Oil producers bearing the name: Independent Petroleum Producers Group, IPPG, have said that they are not under any obligation to sell crude oil to Dangote Refinery.
Dangote Refinery has been in the news in recent time.
It started with the African richest man, Aliko Dangote throwing tantrums, saying that International oil companies, IOC, refused to sell crude oil to his refinery directly and in naira.
What followed was that the Chief Executive Officer of Nigerian Midstream and Downstream Petroleum Regulatory Authority (NMDPRA), Farouk Ahmed, made condemnatory remarks about the refinery and its products.
The ensuing face-off led to President Bola Tinubu’s intervention with the President directing the Nigerian National Petroleum Company Limited to sell crude oil to the 650,000-capacity refinery and other upcoming refineries in Naira.
The latest news is that oil producers under the aegis of IPPG, said they cannot be forced to sell to the African richest man’s refinery.
Instead, the oil traders urged NNPCL to re-direct its allocated crude oil volumes to Dangote Refinery and other local refineries.
This, they said, in a statement their Chairman, Abdulrazak Isa signed.
The letter, which they addressed to the Chief Executive of the Nigerian Upstream Petroleum Regulatory Commission, Gbenga Komolafe, read, “Historically, NNPC has always had an intervention crude oil volume (445kbopd) meant to satisfy the nation’s domestic consumption.
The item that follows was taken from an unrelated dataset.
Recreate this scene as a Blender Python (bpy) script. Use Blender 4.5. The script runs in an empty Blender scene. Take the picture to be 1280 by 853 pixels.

This volume has always been used, under various swap mechanisms, to import refined products for domestic consumption.
“Since there is now domestic refining capacity to meet consumption, this dedicated volume should be reserved for all domestic refineries under a price hedge mechanism that can be provided by a suitable financial institution such as Afrexim Bank.”
“…While we fully support and commend the efforts of Nigerian entrepreneurs to enhance domestic refining capacity, it is important that no private sector business is unduly pressured into arrangements that may effectively subsidise another within the oil and gas value chain under any guise whatsoever.
“Under this willing-buyer, willing-seller framework, it is essential for refiners to negotiate and execute long-term crude oil Sales and Purchase Agreements with producers and their marketing agents. These agreements should follow industry best practices, with typical tenures ranging from one to five years.”